А ведь в практической жизни ориентировался не очень хорошо – впоследствии я неоднократно убеждался в этом. Особенно в Америке, где все мы экономили каждый цент, а он позволял себе неслыханную роскошь: звонил из отеля жене. Да еще наказывал ей сообщить другим женам, в частности моей, что все у нас в порядке, пусть не волнуются. Я, правда, узнал об этом лишь по возвращении в Москву.

Как сейчас вижу его сидящим на лавочке возле нашей дешевенькой гостиницы в Вашингтоне, под теплым, как у нас, солнышком, грызущим – как у нас опять-таки, где-то в средней полосе – семечки. На те деньги, что не успел истратить на телефонные переговоры и пиво, купил жене в магазине при нашем посольстве золотистую шубку и был невероятно счастлив этим. Шубка, как выяснилось позже, оказалась коротковатой, но ведь это не отменило той затопившей его на другой стороне земного шара радости. Надо было видеть его лицо!

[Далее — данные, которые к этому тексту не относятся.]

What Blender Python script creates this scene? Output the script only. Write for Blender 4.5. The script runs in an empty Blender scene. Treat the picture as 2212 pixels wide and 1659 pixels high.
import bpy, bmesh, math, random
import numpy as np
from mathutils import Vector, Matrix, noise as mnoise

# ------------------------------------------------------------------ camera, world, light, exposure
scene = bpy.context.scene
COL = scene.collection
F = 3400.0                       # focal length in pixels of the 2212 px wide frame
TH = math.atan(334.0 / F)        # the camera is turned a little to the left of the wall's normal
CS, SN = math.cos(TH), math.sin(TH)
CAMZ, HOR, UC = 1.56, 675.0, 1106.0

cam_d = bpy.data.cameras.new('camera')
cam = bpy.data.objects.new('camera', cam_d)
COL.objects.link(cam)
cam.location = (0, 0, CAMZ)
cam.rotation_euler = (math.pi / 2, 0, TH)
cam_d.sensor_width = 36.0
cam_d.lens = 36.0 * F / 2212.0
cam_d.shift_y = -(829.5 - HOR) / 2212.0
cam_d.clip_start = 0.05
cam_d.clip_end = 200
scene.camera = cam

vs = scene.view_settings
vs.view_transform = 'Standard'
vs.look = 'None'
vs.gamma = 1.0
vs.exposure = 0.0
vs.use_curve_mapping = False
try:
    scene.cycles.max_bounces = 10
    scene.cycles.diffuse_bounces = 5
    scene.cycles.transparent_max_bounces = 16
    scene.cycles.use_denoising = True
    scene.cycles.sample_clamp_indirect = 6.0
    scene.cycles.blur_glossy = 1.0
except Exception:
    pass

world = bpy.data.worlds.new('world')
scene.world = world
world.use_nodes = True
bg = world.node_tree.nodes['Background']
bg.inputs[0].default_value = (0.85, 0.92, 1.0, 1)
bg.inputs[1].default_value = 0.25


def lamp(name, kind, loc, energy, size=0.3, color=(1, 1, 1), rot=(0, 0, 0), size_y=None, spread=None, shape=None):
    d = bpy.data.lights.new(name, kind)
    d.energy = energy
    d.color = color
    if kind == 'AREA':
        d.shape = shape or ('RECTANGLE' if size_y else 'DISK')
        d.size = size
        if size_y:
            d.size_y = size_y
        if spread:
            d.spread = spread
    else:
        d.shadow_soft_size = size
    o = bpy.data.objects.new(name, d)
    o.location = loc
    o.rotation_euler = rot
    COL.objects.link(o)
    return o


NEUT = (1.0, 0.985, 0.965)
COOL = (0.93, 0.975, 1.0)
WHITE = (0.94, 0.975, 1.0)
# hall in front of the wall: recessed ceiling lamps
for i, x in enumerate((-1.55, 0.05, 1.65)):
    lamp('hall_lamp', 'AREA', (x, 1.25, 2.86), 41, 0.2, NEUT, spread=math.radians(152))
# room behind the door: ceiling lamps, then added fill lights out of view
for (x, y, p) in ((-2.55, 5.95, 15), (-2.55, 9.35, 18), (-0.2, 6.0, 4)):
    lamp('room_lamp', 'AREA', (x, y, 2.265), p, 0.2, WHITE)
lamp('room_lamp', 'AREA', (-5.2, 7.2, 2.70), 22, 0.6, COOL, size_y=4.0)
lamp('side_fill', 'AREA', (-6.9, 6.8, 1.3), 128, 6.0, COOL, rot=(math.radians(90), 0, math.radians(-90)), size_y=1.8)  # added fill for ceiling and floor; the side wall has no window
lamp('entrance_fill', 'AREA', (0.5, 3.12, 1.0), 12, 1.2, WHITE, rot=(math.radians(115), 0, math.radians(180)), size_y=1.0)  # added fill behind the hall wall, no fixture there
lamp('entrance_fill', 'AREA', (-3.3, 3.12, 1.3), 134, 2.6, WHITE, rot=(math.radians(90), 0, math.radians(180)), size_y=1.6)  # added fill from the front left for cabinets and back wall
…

Где-то в конце 80-х мы оказалась в Малеевке за одним столом. Каждая его трапеза – завтрак, обед, ужин – начиналась с того, что, далеко от глаз отодвинув собственноручно написанную накануне карточку индивидуального заказа, читал, как первоклашка: пу-динг, ка-пуст-ные котлеты, крем. Читал и ужасался: как мог заказать такое! «Дома я ведь мясо ем». Подозвав официантку, спрашивал, что это он написал. «Пудинг, – растерянно отвечала та. – Морковный». И терпеливо объясняла, что блюдо уже приготовлено и заменить его, к сожалению, невозможно.

Георгий Витальевич, обреченно вздохнув, подвигал тарелку. А все оттого, что всякий раз забывал очки в комнате, а без них не мог как следует прочесть меню и писал первое, что удавалось разобрать.

Приехал всего на полторы недели, и поселили его, как классика, в новом, только что построенном корпусе, где он нещадно мерз. Спал в свитере, а работал, привалившись спиной к едва теплой батарее отопления. По его приглашению мы с женой ходили в этот огромный страшно неуютный номер на экскурсию, и тогда же он рассказал нам своим тихим медленным голосом, как умирала его собака. То был потрясающий рассказ – но рассказ не столько о смерти, о которой животные понятия не имеют, сколько о жизни, куда-то вдруг непостижимо и жутко уходящей.

Он много думал об этом. И думал, и писал. Боялся, подобно героине рассказа «Лебеди и снег», «умереть с сознанием, что ты еще только начинаешь понимать красоту и радость жизни».

Герой другого рассказа, «Очарование», глядя на ловящую бабочек дочь, радуется детскому счастью и одновременно постигает вдруг, что как же, оказывается, хорошо быть взрослым. «И неважно, что я все ближе к той роковой, последней минутке… Дай мне Бог не просить эту последнюю минутку, последний глоток воздуха».